Monday, April 18, 2011

Tradition for the End of Time

Quatuor Pour la Fin du Temps by Olivier Messiaen @ Covenant Presbyterian Church of Chicago, May 17, 2011

Rebekah Cope: violin
James Falzone: clarinet
Karen Schulz-Harmon: cello
Rick Ferguson: piano

One of the more inspired Chicago traditions - now having been observed over the past three Palm Sundays - is the annual performance of Olivier Messiaen's Quartet for the End of Time within the architecturally impressive Convent Presbyterian Church of Chicago. The large chapel playing host to one of the most vibrant, emotional and spiritually intense compositions of the twentieth century. A work that embodies the dual strains of serenity and anxiety as it was composed within the darkness of a German prisoner of war camp where Messiaen was interned.

The eight movements of this profound work of chamber music are an expression of faith. Faith as a foil against the despair of incarceration and an uncertain future. Faith as a necessary companion in the face of adversity.

Musically, it is a challenging piece that explores an elastic approach toward pulse and time and harmonic materials frequently drawing upon octotonic scales. Challenges deftly met by the well rehearsed quartet at Covenant Presbyterian.

James Falzone's use of a slide projector to display the composer's own notes for each movement was a welcome touch. His thoughtful introduction to the piece and post-performance question and answer session gently invited the audience to hear and understand this music. I appreciated the statement that Messiaen's music "is not entertainment." The best music often isn't. Fortunately, Chicago has no shortage of people intellectually curious enough to grasp, and even enjoy, music that challenges our sense of what is possible.

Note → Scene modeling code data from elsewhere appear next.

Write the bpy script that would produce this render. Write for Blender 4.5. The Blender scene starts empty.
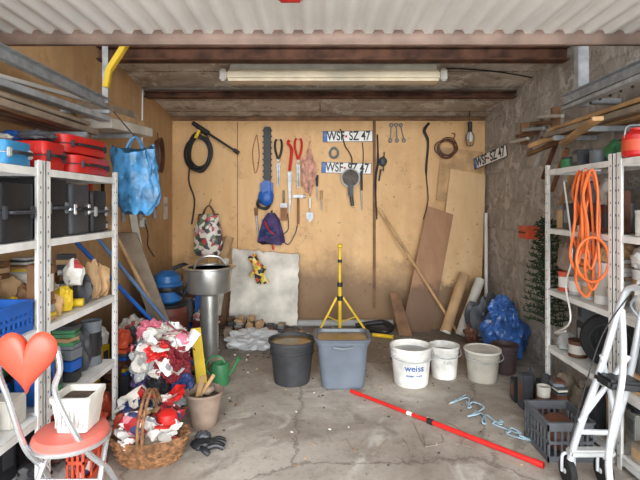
import bpy, bmesh, math, random
from mathutils import Vector, Matrix, Euler, noise
sc = bpy.context.scene
try:
    sc.view_settings.view_transform = 'Standard'
    sc.view_settings.look = 'None'
except Exception: pass

# ------------------------------------------------------------ materials
def lin(c):
    return tuple(((v/255)/12.92 if v/255 <= .04045 else (((v/255)+.055)/1.055)**2.4) for v in c)
CACHE = {}
def M(name, col, rough=.6, metal=0., var=.15, scale=8., bump=.1, trans=0., alpha=1., col2=None, stretch=(1,1,1), emit=0):
    if name in CACHE: return CACHE[name]
    m = bpy.data.materials.new(name); m.use_nodes = True
    nt = m.node_tree; N = nt.nodes; L = nt.links
    b = N['Principled BSDF']
    c = lin(col)
    tc = N.new('ShaderNodeTexCoord'); mp = N.new('ShaderNodeMapping')
    mp.inputs['Scale'].default_value = stretch
    L.new(tc.outputs['Object'], mp.inputs['Vector'])
    n = N.new('ShaderNodeTexNoise'); n.inputs['Scale'].default_value = scale; n.inputs['Detail'].default_value = 5
    L.new(mp.outputs[0], n.inputs['Vector'])
    r = N.new('ShaderNodeValToRGB')
    a = tuple(max(0, v*(1-var*1.6)) for v in c) + (1,)
    d = (lin(col2) if col2 else tuple(min(1, v*(1+var)) for v in c)) + (1,)
    r.color_ramp.elements[0].position = .35; r.color_ramp.elements[1].position = .65
    r.color_ramp.elements[0].color = a; r.color_ramp.elements[1].color = d
    L.new(n.outputs['Fac'], r.inputs[0]); L.new(r.outputs[0], b.inputs['Base Color'])
    b.inputs['Roughness'].default_value = rough; b.inputs['Metallic'].default_value = metal
    if trans: b.inputs['Transmission Weight'].default_value = trans
    if alpha < 1: b.inputs['Alpha'].default_value = alpha
    if bump:
        bp = N.new('ShaderNodeBump'); bp.inputs['Strength'].default_value = bump; bp.inputs['Distance'].default_value = .02
        L.new(n.outputs['Fac'], bp.inputs['Height']); L.new(bp.outputs[0], b.inputs['Normal'])
    CACHE[name] = m
    return m

def nodes_mat(name):
    m = bpy.data.materials.new(name); m.use_nodes = True
    nt = m.node_tree
    return m, nt.nodes, nt.links, nt.nodes['Principled BSDF']
def noise_n(N, L, vec, scale, detail=6, rough=.6, dist=0):
    n = N.new('ShaderNodeTexNoise'); n.inputs['Scale'].default_value = scale
    n.inputs['Detail'].default_value = detail; n.inputs['Roughness'].default_value = rough
    n.inputs['Distortion'].default_value = dist
    L.new(vec, n.inputs['Vector']); return n
def ramp(N, L, fac, p0, p1, c0=(0,0,0,1), c1=(1,1,1,1)):
    r = N.new('ShaderNodeValToRGB'); e = r.color_ramp.elements
    e[0].position = p0; e[1].position = p1; e[0].color = c0; e[1].color = c1
    L.new(fac, r.inputs[0]); return r
def mix(N, L, fac, a, b, mode='MIX'):
    x = N.new('ShaderNodeMix'); x.data_type = 'RGBA'; x.blend_type = mode
    if hasattr(fac, 'links'): L.new(fac, x.inputs[0])
    else: x.inputs[0].default_value = fac
    for i, v in ((6, a), (7, b)):
        if hasattr(v, 'links'): L.new(v, x.inputs[i])
        else: x.inputs[i].default_value = v
    return x.outputs[2]
def C(c): return lin(c) + (1,)
def G(v): return (v,v,v,1)

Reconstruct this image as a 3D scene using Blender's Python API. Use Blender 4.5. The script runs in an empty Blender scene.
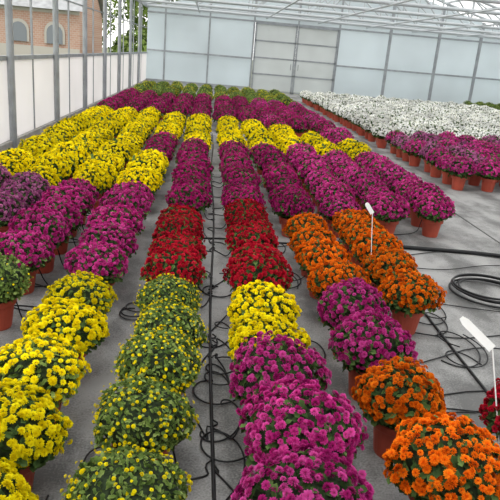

The cavernous echo of Covenant Presbyterian quickly added a thick layer to this sound that took some getting used to. I struggled to hear the rhythmic precision of the first movement and found myself concentrating to hear the cyclical patterns that were buried within a wash of sound. The room acoustics offered similar challenges for the Interlude and "Dance of Fury" movements with their rhythmically propelled energy washing against the acoustic delay. The solo clarinet movement, "Abyss of the Birds," took on an interesting quality within this space. While the long tails of sound at the end of each note and phrase were substantially different for these ears, the harmonies that came out revealed a new perspective on this familiar material. And the cello feature "Praise to the Eternity of Jesus" and violin feature of the final movement, "Praise to the Immortality of Jesus" were absolutely stunning within this wash of harmonic sound. Slow as these movements are, I imagine playing them even slower within that live space would accentuate the qualities of this music even more.

As a non-believer, this is a tradition I can respond to. Just as Messiaen's music draws upon a mysticism that can be admired (and even envied) from the outside. This is thoughtful, reasoned tradition that touches upon meaning and expressions of faith from a grounded perspective. A reason to perform this fantastic piece with these dedicated musicians. Something I'm happy to get on board with.